Hay una dimensión trágica, casi operística (como ya había experimentado en Vincere), que Bellocchio le confiere a ese momento clave de la historia política italiana. El 16 de marzo de 1978, un grupo de las Brigadas Rojas secuestra a Moro cuando iba de camino a una sesión del congreso italiano en la que se iba a votar un pacto de gobernabilidad de la Democracia Cristiana con el Partido Comunista Italiano. Un “compromesso storico” creación de Moro, convencido de que era el que necesitaba Italia para oxigenar su política después de 30 años de dominio de la DC, y mal visto no solamente por parte de plana mayor de su propio partido sino también por su amigo personal, el Papa Pablo VI, y por supuesto por la Embajada de los Estados Unidos en Roma, que veía con gran preocupación que un país miembro de la OTAN fuera cogobernado por una coalición que incluía comunistas “vasallos de Moscú”, como los denominaban sus detractores.

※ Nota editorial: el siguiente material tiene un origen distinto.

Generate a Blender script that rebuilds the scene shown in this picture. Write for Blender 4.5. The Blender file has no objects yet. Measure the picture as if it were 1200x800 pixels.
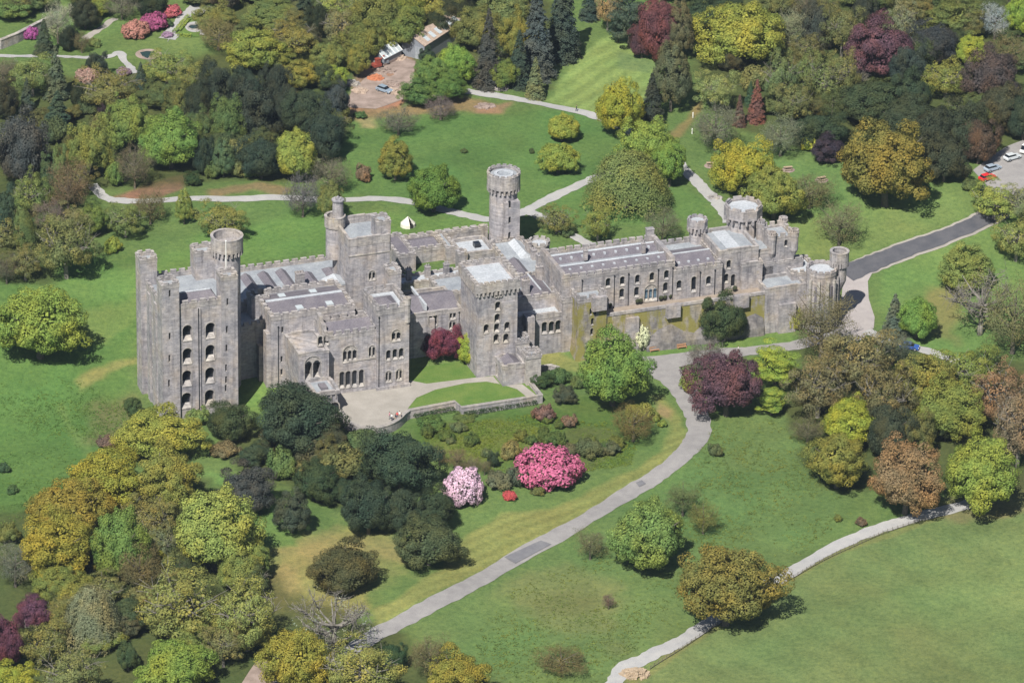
import bpy, bmesh, math, random
import numpy as np
from mathutils import Vector, Matrix
random.seed(7); rng = np.random.default_rng(11)
scene = bpy.context.scene
COL = scene.collection

# ------------------------------------------------------------------ camera, sky, sun, exposure
PITCH, ROLL, FPX = math.radians(26), math.radians(1.0), 6500.0
DIST = FPX/5.3
cp, sp = math.cos(PITCH), math.sin(PITCH)
CAM = np.array([0, -DIST*cp, DIST*sp])
FWD = np.array([0, cp, -sp]); _u = np.array([0, sp, cp]); _r = np.array([1., 0, 0])
CR = _r*math.cos(ROLL) + _u*math.sin(ROLL)
CU = _u*math.cos(ROLL) - _r*math.sin(ROLL)
cam = bpy.data.cameras.new('camera'); camo = bpy.data.objects.new('camera', cam); COL.objects.link(camo)
M = Matrix.Identity(4)
for i in range(3):
    M[i][0] = CR[i]; M[i][1] = CU[i]; M[i][2] = -FWD[i]; M[i][3] = CAM[i]
camo.matrix_world = M
cam.sensor_width = 36; cam.lens = 36*FPX/1200; cam.clip_start = 5; cam.clip_end = 12000
scene.camera = camo
SUN_EL, SUN_AZ = math.radians(50), math.radians(20)
w = bpy.data.worlds.new('World'); scene.world = w; w.use_nodes = True
nt = w.node_tree
sky = nt.nodes.new('ShaderNodeTexSky'); sky.sky_type = 'NISHITA'; sky.sun_disc = False
sky.sun_elevation = SUN_EL; sky.sun_rotation = math.radians(200)
nt.links.new(sky.outputs[0], nt.nodes['Background'].inputs[0]); nt.nodes['Background'].inputs[1].default_value = 0.05
sl = bpy.data.lights.new('sun', 'SUN'); sl.energy = 5.0; sl.angle = math.radians(0.5); sl.color = (1, .95, .85)
so = bpy.data.objects.new('sun', sl); COL.objects.link(so)
so.rotation_euler = Vector((math.sin(SUN_AZ)*math.cos(SUN_EL), math.cos(SUN_AZ)*math.cos(SUN_EL), -math.sin(SUN_EL))).to_track_quat('-Z', 'Y').to_euler()
scene.view_settings.view_transform = 'Standard'; scene.view_settings.look = 'None'
scene.view_settings.exposure = 0.43; scene.view_settings.gamma = 1
scene.cycles.max_bounces = 5; scene.cycles.diffuse_bounces = 1

# ------------------------------------------------------------------ places: castle frame, terrain, pixel to ground
CA = math.radians(20)
UU = np.array([math.cos(CA), math.sin(CA), 0]); VV = np.array([-math.sin(CA), math.cos(CA), 0])
def ray(x, y): return FWD*FPX + CR*(x-600) + CU*(400-y)
def P(x, y, z=0.):
    d = ray(x, y); return CAM + d*((z-CAM[2])/d[2])
ORG = P(189, 332, 33); ORG[2] = 0
def FZ(x, y, v):            # picture point on a castle wall that faces the front -> (u, z)
    d = ray(x, y); p = CAM + d*((v-(CAM-ORG)@VV)/(d@VV)) - ORG; return float(p@UU), float(p[2])
def LZ(x, y, u):
    d = ray(x, y); p = CAM + d*((u-(CAM-ORG)@UU)/(d@UU)) - ORG; return float(p@VV), float(p[2])
def UV(x, y, z):
    p = P(x, y, z)-ORG; return float(p@UU), float(p@VV)
def world(u, v, z=0): 
    p = ORG + UU*u + VV*v; return (p[0], p[1], z)
def S(t):
    t = np.clip(t, 0, 1); return t*t*(3-2*t)
def H(x, y):                # height of the ground
    x = np.asarray(x, float); y = np.asarray(y, float)
    u = (x-ORG[0])*UU[0] + (y-ORG[1])*UU[1]; v = (x-ORG[0])*VV[0] + (y-ORG[1])*VV[1]
    L = 22 + 50*S((u-135)/25) + 50*S((45-u)/45)
    z = 8*S((v-1)/L)
    m = np.maximum(S((np.abs(v-18)-38)/30), S((np.abs(u-78)-98)/30))
    wv = np.sin(x*.11+y*.05)*np.sin(y*.083-x*.03+1.3) + .6*np.sin(x*.21-y*.13+2)*np.sin(y*.19+x*.07)
    return z + m*.55*wv
def G(x, y):                # picture point -> point on the ground
    z = 0.
    for _ in range(14):
        p = P(x, y, z); z = .5*z + .5*float(H(p[0], p[1]))
    p = P(x, y, z); return np.array([p[0], p[1], float(H(p[0], p[1]))])

# ------------------------------------------------------------------ object helpers
def tag(o, label=None, cat=None, group=None, kind=None):
    for k, val in (('label', label), ('category', cat), ('group', group), ('kind', kind)):
        if val: o[k] = val
    return o
def empty(name, loc=(0, 0, 0), rz=0):
    o = bpy.data.objects.new(name, None); COL.objects.link(o); o.location = loc; o.rotation_euler = (0, 0, rz)
    o.empty_display_size = .5
    return o
class MB:
    """collects polygons; build() links them as one mesh object"""
    def __init__(s): s.v = []; s.f = []; s.m = []
    def add(s, vs, fs, mi=0):
        k = len(s.v); s.v += [tuple(map(float, q)) for q in vs]
        for f in fs: s.f.append([k+i for i in f]); s.m.append(mi)
    def box(s, a, b, mi=0):
        (x0, y0, z0), (x1, y1, z1) = a, b
        s.add([(x0,y0,z0),(x1,y0,z0),(x1,y1,z0),(x0,y1,z0),(x0,y0,z1),(x1,y0,z1),(x1,y1,z1),(x0,y1,z1)],
              [(0,3,2,1),(4,5,6,7),(0,1,5,4),(1,2,6,5),(2,3,7,6),(3,0,4,7)], mi)
    def prism(s, poly, z0, z1, mi=0, top=None, sc=1.0):
        n = len(poly); cx = sum(p[0] for p in poly)/n; cy = sum(p[1] for p in poly)/n
        up = top or [(cx+(p[0]-cx)*sc, cy+(p[1]-cy)*sc) for p in poly]
        s.add([(p[0], p[1], z0) for p in poly] + [(p[0], p[1], z1) for p in up],
              [list(range(n))[::-1], list(range(n, 2*n))] + [(i, (i+1) % n, n+(i+1) % n, n+i) for i in range(n)], mi)
    def ring(s, outer, inner, z0, z1, mi=0):
        n = len(outer)
        vs = [(p[0],p[1],z0) for p in outer]+[(p[0],p[1],z0) for p in inner]+[(p[0],p[1],z1) for p in outer]+[(p[0],p[1],z1) for p in inner]
        fs = []
        for i in range(n):
            j = (i+1) % n
            fs += [(i, j, 2*n+j, 2*n+i), (n+j, n+i, 3*n+i, 3*n+j), (2*n+i, 2*n+j, 3*n+j, 3*n+i), (j, i, n+i, n+j)]
        s.add(vs, fs, mi)
    def obox(s, c, t, n, lx, ly, z0, z1, mi=0):   # box centred c (2d) along unit t, n
        q = [(c[0]+t[0]*a*lx/2+n[0]*b*ly/2, c[1]+t[1]*a*lx/2+n[1]*b*ly/2) for a, b in ((-1,-1),(1,-1),(1,1),(-1,1))]
        if (q[1][0]-q[0][0])*(q[2][1]-q[1][1])-(q[1][1]-q[0][1])*(q[2][0]-q[1][0]) < 0: q = q[::-1]
        s.prism(q, z0, z1, mi)
    def tube(s, a, b, r0, r1, n=6, mi=0):
        a = np.array(a, float); b = np.array(b, float); d = b-a; d /= (np.linalg.norm(d)+1e-9)
        x = np.cross(d, [0, 0, 1.] if abs(d[2]) < .9 else [1., 0, 0]); x /= np.linalg.norm(x); y = np.cross(d, x)
        vs = [a+(x*math.cos(i*2*math.pi/n)+y*math.sin(i*2*math.pi/n))*r0 for i in range(n)] + [b+(x*math.cos(i*2*math.pi/n)+y*math.sin(i*2*math.pi/n))*r1 for i in range(n)]
        s.add(vs, [(i, n+i, n+(i+1) % n, (i+1) % n) for i in range(n)]+[list(range(n)), list(range(n, 2*n))[::-1]], mi)
    def mesh(s, name, mats):
        me = bpy.data.meshes.new(name); me.from_pydata(s.v, [], s.f)
        for m in (mats if isinstance(mats, (list, tuple)) else [mats]): me.materials.append(m)
        me.polygons.foreach_set('material_index', s.m); me.update(); return me
    def build(s, name, mats, parent=None, smooth=False):
        me = s.mesh(name, mats); o = bpy.data.objects.new(name, me); COL.objects.link(o)
        if parent: o.parent = parent
        if smooth: me.polygons.foreach_set('use_smooth', [True]*len(me.polygons))
        return o
def copy_tree(o, parent=None):
    c = o.copy(); COL.objects.link(c)
    if parent: c.parent = parent
    for ch in list(o.children): copy_tree(ch, c)
    return c

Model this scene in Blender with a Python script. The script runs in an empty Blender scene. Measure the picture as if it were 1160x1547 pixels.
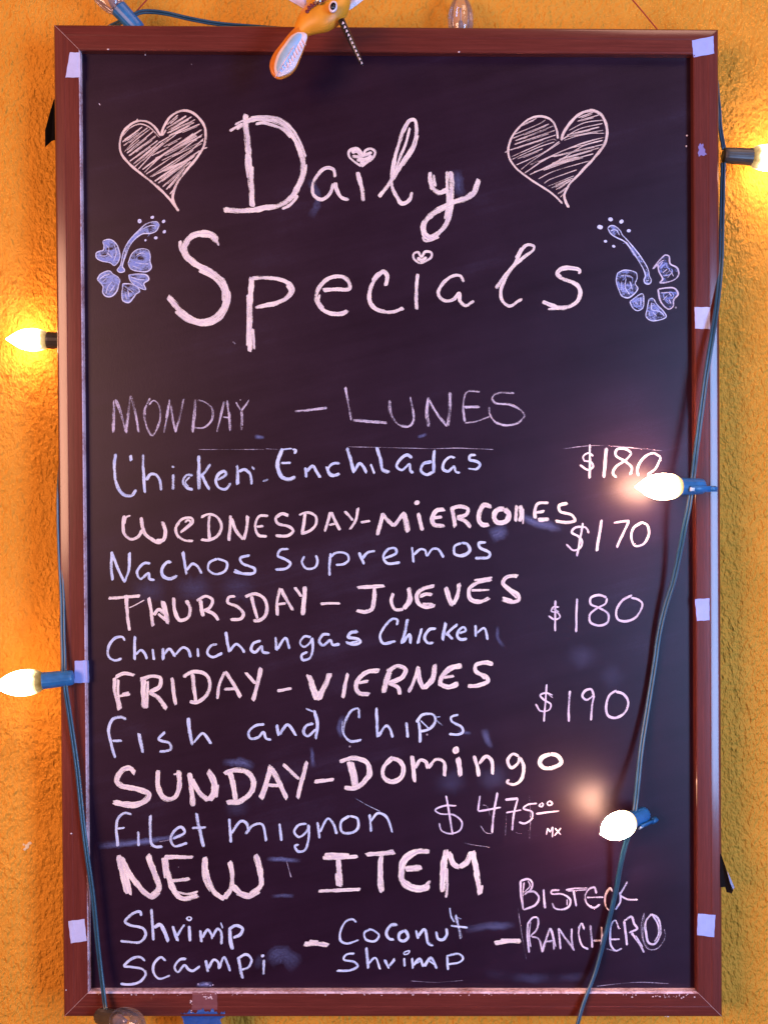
import bpy, bmesh, math, random
from mathutils import Vector, Matrix

rnd = random.Random(7)
scn = bpy.context.scene
COL = scn.collection

# ------------------------------------------------------------------ camera, world, lights, exposure
F, CX, CY = 1667.0, 580.0, 773.5                 # focal length and centre in the photograph's pixels
RIGHT = Vector((0.999966, -0.007328, -0.003770))
DOWN = Vector((-0.003841, -0.009640, -0.999946))
FWD = Vector((0.007292, 0.999927, -0.009668))
CAM = Vector((-0.012852, -0.999782, 0.020470))
cam_d = bpy.data.cameras.new('camera')
cam = bpy.data.objects.new('camera', cam_d)
COL.objects.link(cam)
m = Matrix((RIGHT, -DOWN, -FWD)).transposed().to_4x4()
m.translation = CAM
cam.matrix_world = m
cam_d.sensor_fit = 'VERTICAL'
cam_d.sensor_height = 24.0
cam_d.lens = 24.0 * F / 1547.0
cam_d.clip_start, cam_d.clip_end = 0.05, 50
scn.camera = cam

world = bpy.data.worlds.new('World')
scn.world = world
world.use_nodes = True
world.node_tree.nodes['Background'].inputs[0].default_value = (0.80, 0.50, 0.74, 1)
world.node_tree.nodes['Background'].inputs[1].default_value = 0.10

def area(name, loc, target, sx, sy, power, color):
    d = bpy.data.lights.new(name, 'AREA')
    d.shape = 'RECTANGLE'
    d.size, d.size_y, d.energy, d.color = sx, sy, power, color
    o = bpy.data.objects.new(name, d)
    COL.objects.link(o)
    o.location = loc
    o.rotation_euler = (Vector(target) - Vector(loc)).to_track_quat('-Z', 'Y').to_euler()
    return o
area('cool_window_light', (1.22, -1.62, -0.10), (0, 0, -0.02), 0.46, 1.25, 52.0, (0.29, 0.52, 1.0))
area('warm_room_light', (-1.50, -1.95, 0.30), (0, 0, 0), 0.9, 0.9, 58.0, (1.0, 0.52, 0.34))
area('added_warm_fill', (1.2, -1.7, 2.4), (0.1, 0, 0), 1.2, 0.8, 30.0, (1.0, 0.62, 0.46))  # added fill with no known source, warms the wall right of the frame

vs = scn.view_settings
vs.view_transform, vs.look = 'Standard', 'None'
vs.exposure, vs.gamma = 0.0, 1.0
vs.use_curve_mapping = False
scn.cycles.transparent_max_bounces = 32
scn.cycles.max_bounces = 8
scn.cycles.caustics_reflective = False
scn.cycles.caustics_refractive = False
scn.cycles.sample_clamp_indirect = 4.0
scn.cycles.use_denoising = True

BULB_POWER = 122.0
PANEL_Y = 0.004
WALL_Y = 0.045

def P(px, py, y=PANEL_Y):
    """point of the place seen at a photo pixel, at depth y"""
    d = RIGHT * ((px - CX) / F) + DOWN * ((py - CY) / F) + FWD
    return CAM + d * ((y - CAM.y) / d.y)

# ------------------------------------------------------------------ helpers
def tag(o, label=None, cat=None, group=None, kind=None):
    for k, v in (('label', label), ('category', cat), ('group', group), ('kind', kind)):
        if v:
            o[k] = v
    return o

def empty(name, loc, label, cat, group=None):
    o = bpy.data.objects.new(name, None)
    o.empty_display_size = 0.02
    COL.objects.link(o)
    o.location = loc
    bpy.context.view_layer.update()
    return tag(o, label, cat, group)

def link(name, bm, mat, parent=None, smooth=True, label=None):
    me = bpy.data.meshes.new(name)
    bm.normal_update()
    bm.to_mesh(me)
    bm.free()
    if smooth:
        for p in me.polygons:
            p.use_smooth = True
    mats = mat if isinstance(mat, (list, tuple)) else [mat]
    for mm in mats:
        me.materials.append(mm)
    o = bpy.data.objects.new(name, me)
    COL.objects.link(o)
    if parent is not None:
        o.parent = parent
        # vertices are written in world space: undo the parents' offsets
        off, q = Vector(), parent
        while q is not None:
            off += q.location
            q = q.parent
        o.location = -off
    if label:
        o['label'] = label
    return o

def frame_axes(d):
    d = d.normalized()
    a = Vector((0, 0, 1)) if abs(d.z) < 0.9 else Vector((1, 0, 0))
    u = d.cross(a).normalized()
    return d, u, d.cross(u).normalized()

def lathe(bm, base, axis, prof, n=32, uvname='UVMap', close=False, midx=0, ribs=0, ribdepth=0.0):
    """prof = [(distance along axis, radius)]"""
    d, u, v = frame_axes(axis)
    uv = bm.loops.layers.uv.get(uvname) or bm.loops.layers.uv.new(uvname)
    rows = []
    total = prof[-1][0] or 1.0
    for t, r in prof:
        row = []
        for i in range(n):
            a = 2 * math.pi * i / n
            rr = r
            if ribs and r > 0.004:
                rr = r - ribdepth * (0.5 + 0.5 * math.cos(a * ribs))
            row.append(bm.verts.new(base + d * t + (u * math.cos(a) + v * math.sin(a)) * max(rr, 1e-5)))
        rows.append(row)
    for k in range(len(rows) - 1):
        for i in range(n):
            j = (i + 1) % n
            f = bm.faces.new((rows[k][i], rows[k][j], rows[k + 1][j], rows[k + 1][i]))
            f.material_index = midx
            vals = ((i / n, prof[k][0] / total), ((i + 1) / n, prof[k][0] / total),
                    ((i + 1) / n, prof[k + 1][0] / total), (i / n, prof[k + 1][0] / total))
            for lp, q in zip(f.loops, vals):
                lp[uv].uv = q
    if close:
        for row, rev in ((rows[0], True), (rows[-1], False)):
            f = bm.faces.new(list(reversed(row)) if rev else row)
            f.material_index = midx
    bmesh.ops.recalc_face_normals(bm, faces=bm.faces)

def catmull(pts, step, closed=False):
    if len(pts) < 3:
        a, b = pts[0], pts[-1]
        n = max(2, int((Vector(b) - Vector(a)).length / step) + 1)
        return [Vector(a).lerp(Vector(b), i / n) for i in range(n + 1)]
    out = []
    V = [Vector(p) for p in pts]
    for i in range(len(V) - 1):
        p0 = V[i - 1] if i else V[0] * 2 - V[1]
        p1, p2 = V[i], V[i + 1]
        p3 = V[i + 2] if i + 2 < len(V) else V[-1] * 2 - V[-2]
        # centripetal parametrisation keeps hand-traced corners from looping
        t0 = 0.0
        t1 = t0 + max((p1 - p0).length, 1e-6) ** 0.5
        t2 = t1 + max((p2 - p1).length, 1e-6) ** 0.5
        t3 = t2 + max((p3 - p2).length, 1e-6) ** 0.5
        n = max(2, int((p2 - p1).length / step))
        for k in range(n):
            t = t1 + (t2 - t1) * k / n
            A1 = p0 * ((t1 - t) / (t1 - t0)) + p1 * ((t - t0) / (t1 - t0))
            A2 = p1 * ((t2 - t) / (t2 - t1)) + p2 * ((t - t1) / (t2 - t1))
            A3 = p2 * ((t3 - t) / (t3 - t2)) + p3 * ((t - t2) / (t3 - t2))
            B1 = A1 * ((t2 - t) / (t2 - t0)) + A2 * ((t - t0) / (t2 - t0))
            B2 = A2 * ((t3 - t) / (t3 - t1)) + A3 * ((t - t1) / (t3 - t1))
            out.append(B1 * ((t2 - t) / (t2 - t1)) + B2 * ((t - t1) / (t2 - t1)))
    out.append(V[-1])
    return out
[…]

Con un pie firme en los acontecimientos históricos largamente documentados y otro en ese vuelo poético que siempre se permite Bellocchio, Esterno notte le da voz a cada uno de los protagonistas para que expongan su razones, en la que más de una vez la tan temida “razón de Estado” se impone sobre las necesidades de la democracia. Con gran libertad, a su vez, el director de Buongiorno, notte (2003), otra película notable donde ya había abordado tangencialmente el mismo tema, pinta la Italia de ese momento como una sociedad en estado de disolución, sumida en una locura cotidiana, que afecta tanto a los miembros de las Brigadas Rojas como a un gobierno inane, completamente superado por las circunstancias. Ni qué decir del Papa (el gran Toni Servillo), que ya moribundo durante los fastos de la Semana Santa, delira e imagina a su amigo Moro cargando la cruz por las calles de Roma por los pecados de un país entero.